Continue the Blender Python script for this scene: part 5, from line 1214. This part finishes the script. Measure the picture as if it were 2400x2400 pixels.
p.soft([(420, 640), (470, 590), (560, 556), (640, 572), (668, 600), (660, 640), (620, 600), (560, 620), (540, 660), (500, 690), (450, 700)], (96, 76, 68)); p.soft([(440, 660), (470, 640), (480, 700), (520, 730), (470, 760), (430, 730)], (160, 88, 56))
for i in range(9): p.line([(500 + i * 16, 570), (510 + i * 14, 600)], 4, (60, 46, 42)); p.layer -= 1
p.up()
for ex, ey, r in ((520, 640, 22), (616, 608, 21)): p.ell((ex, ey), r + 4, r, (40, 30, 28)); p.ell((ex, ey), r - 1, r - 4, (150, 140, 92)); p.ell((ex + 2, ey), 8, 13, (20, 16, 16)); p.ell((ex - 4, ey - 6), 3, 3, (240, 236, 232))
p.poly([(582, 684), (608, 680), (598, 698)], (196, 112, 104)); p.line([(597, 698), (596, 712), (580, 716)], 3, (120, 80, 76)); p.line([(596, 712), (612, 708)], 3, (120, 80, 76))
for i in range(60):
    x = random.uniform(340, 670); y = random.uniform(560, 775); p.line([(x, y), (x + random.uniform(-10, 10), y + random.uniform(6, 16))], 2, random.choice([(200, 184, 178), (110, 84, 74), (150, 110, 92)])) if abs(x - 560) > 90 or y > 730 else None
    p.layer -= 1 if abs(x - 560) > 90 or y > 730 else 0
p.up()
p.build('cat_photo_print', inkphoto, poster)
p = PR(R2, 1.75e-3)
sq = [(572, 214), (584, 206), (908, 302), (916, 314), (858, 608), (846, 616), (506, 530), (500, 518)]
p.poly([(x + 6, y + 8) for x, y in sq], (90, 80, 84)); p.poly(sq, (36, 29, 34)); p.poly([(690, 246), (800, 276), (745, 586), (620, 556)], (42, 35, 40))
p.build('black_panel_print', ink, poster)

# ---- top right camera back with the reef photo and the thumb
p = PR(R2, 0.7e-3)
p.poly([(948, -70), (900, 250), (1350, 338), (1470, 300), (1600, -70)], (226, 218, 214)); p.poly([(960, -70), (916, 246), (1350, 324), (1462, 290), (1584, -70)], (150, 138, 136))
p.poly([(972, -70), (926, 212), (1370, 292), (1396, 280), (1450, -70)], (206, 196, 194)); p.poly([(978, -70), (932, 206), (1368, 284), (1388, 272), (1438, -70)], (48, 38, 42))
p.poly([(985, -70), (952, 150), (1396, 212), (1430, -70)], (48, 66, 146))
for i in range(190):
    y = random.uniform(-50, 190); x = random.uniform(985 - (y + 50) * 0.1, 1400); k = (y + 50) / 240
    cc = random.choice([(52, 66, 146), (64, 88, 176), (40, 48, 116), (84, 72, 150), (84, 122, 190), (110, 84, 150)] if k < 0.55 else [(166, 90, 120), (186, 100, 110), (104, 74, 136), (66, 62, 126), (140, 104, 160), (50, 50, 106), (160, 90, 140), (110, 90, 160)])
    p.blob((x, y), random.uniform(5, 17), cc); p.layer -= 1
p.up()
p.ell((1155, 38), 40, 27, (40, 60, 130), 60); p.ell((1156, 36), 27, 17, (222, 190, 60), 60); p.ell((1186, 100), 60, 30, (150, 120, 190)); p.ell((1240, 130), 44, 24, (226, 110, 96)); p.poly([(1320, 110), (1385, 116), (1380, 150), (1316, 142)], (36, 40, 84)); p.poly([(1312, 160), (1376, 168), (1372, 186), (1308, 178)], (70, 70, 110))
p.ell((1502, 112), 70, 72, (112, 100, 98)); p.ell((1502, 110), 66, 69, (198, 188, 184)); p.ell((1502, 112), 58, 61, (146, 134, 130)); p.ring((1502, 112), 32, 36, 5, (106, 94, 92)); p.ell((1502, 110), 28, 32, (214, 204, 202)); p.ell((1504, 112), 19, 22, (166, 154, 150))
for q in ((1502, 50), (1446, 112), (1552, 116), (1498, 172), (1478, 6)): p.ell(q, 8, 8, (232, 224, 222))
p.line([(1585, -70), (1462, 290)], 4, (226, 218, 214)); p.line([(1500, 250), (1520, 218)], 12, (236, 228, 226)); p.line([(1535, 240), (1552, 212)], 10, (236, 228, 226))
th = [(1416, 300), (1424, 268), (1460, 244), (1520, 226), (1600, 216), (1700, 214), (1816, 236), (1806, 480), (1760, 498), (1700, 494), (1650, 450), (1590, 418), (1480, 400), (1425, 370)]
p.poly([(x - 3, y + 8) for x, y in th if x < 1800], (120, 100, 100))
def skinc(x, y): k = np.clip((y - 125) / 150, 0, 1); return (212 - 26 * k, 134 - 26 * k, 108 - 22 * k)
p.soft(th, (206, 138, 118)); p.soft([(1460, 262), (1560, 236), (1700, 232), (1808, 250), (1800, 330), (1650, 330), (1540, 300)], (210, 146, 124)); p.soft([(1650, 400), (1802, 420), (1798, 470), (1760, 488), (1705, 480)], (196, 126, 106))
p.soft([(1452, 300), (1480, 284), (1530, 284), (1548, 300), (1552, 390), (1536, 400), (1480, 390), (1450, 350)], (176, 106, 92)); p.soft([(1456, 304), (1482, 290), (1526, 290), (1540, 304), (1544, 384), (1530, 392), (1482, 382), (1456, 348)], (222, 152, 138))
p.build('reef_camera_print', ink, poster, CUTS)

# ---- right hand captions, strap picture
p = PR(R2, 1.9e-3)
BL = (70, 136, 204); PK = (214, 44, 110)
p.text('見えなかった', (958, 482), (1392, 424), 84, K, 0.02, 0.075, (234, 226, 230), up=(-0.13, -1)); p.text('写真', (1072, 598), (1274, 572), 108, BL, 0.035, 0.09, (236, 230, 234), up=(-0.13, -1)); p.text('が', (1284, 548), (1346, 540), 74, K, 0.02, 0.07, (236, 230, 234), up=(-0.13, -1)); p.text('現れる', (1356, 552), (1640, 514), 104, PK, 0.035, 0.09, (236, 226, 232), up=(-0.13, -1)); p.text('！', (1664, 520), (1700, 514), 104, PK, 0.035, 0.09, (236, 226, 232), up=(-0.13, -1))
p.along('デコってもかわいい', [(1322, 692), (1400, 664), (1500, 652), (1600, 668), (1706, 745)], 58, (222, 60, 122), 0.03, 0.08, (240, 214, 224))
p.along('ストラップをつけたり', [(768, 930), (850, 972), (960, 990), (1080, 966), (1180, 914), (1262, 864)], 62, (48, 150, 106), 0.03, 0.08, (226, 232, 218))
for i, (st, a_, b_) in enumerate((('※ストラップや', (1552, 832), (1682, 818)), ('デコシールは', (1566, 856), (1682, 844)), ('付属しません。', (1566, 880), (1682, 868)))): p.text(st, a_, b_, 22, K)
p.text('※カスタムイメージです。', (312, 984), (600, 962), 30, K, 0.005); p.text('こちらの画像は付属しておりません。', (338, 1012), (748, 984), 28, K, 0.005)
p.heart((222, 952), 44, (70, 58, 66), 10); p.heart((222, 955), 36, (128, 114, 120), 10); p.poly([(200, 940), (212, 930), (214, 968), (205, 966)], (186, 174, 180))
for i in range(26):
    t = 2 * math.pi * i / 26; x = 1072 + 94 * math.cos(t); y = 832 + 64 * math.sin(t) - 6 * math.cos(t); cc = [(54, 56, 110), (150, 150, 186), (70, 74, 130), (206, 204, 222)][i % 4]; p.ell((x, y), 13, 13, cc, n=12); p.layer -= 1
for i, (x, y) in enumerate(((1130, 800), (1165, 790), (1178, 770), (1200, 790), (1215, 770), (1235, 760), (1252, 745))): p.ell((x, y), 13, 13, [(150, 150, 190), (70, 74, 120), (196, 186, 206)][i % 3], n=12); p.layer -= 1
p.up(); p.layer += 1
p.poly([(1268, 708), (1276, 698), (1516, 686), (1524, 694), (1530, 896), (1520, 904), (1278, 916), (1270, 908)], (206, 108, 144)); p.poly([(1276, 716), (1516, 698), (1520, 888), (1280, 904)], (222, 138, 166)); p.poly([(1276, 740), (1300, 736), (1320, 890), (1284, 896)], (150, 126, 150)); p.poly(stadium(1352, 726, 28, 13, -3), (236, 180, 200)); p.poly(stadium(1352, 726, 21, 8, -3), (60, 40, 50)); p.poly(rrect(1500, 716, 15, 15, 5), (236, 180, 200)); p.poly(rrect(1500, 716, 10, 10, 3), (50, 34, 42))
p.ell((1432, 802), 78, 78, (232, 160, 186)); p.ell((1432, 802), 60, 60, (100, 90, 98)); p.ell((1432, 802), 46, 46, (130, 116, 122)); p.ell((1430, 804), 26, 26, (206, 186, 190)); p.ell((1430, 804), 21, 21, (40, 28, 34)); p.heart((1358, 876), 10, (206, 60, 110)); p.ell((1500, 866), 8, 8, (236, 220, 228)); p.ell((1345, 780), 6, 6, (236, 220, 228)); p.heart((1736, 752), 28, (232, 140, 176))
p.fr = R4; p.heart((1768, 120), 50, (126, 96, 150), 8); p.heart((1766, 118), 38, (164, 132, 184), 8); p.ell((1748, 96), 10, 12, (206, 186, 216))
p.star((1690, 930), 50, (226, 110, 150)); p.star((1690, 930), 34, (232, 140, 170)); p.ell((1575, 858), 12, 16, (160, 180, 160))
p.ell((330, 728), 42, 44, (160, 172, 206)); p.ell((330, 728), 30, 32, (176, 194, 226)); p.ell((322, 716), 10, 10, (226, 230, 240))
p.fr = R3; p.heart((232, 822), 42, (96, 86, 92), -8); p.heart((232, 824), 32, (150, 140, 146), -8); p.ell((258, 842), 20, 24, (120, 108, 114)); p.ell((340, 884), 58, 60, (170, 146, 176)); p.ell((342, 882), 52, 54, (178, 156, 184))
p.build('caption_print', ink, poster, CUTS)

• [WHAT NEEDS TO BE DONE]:
Begin with the first line of the data above and, please, print each line exactly until you have printed the line containing "p.build('black_panel_print', ink, poster)"; print nothing else.

• [EXPECTED ANSWER]:
Continue the Blender Python script for this scene: part 5, from line 1214. This part finishes the script. Measure the picture as if it were 2400x2400 pixels.
p.soft([(420, 640), (470, 590), (560, 556), (640, 572), (668, 600), (660, 640), (620, 600), (560, 620), (540, 660), (500, 690), (450, 700)], (96, 76, 68)); p.soft([(440, 660), (470, 640), (480, 700), (520, 730), (470, 760), (430, 730)], (160, 88, 56))
for i in range(9): p.line([(500 + i * 16, 570), (510 + i * 14, 600)], 4, (60, 46, 42)); p.layer -= 1
p.up()
for ex, ey, r in ((520, 640, 22), (616, 608, 21)): p.ell((ex, ey), r + 4, r, (40, 30, 28)); p.ell((ex, ey), r - 1, r - 4, (150, 140, 92)); p.ell((ex + 2, ey), 8, 13, (20, 16, 16)); p.ell((ex - 4, ey - 6), 3, 3, (240, 236, 232))
p.poly([(582, 684), (608, 680), (598, 698)], (196, 112, 104)); p.line([(597, 698), (596, 712), (580, 716)], 3, (120, 80, 76)); p.line([(596, 712), (612, 708)], 3, (120, 80, 76))
for i in range(60):
    x = random.uniform(340, 670); y = random.uniform(560, 775); p.line([(x, y), (x + random.uniform(-10, 10), y + random.uniform(6, 16))], 2, random.choice([(200, 184, 178), (110, 84, 74), (150, 110, 92)])) if abs(x - 560) > 90 or y > 730 else None
    p.layer -= 1 if abs(x - 560) > 90 or y > 730 else 0
p.up()
p.build('cat_photo_print', inkphoto, poster)
p = PR(R2, 1.75e-3)
sq = [(572, 214), (584, 206), (908, 302), (916, 314), (858, 608), (846, 616), (506, 530), (500, 518)]
p.poly([(x + 6, y + 8) for x, y in sq], (90, 80, 84)); p.poly(sq, (36, 29, 34)); p.poly([(690, 246), (800, 276), (745, 586), (620, 556)], (42, 35, 40))
p.build('black_panel_print', ink, poster)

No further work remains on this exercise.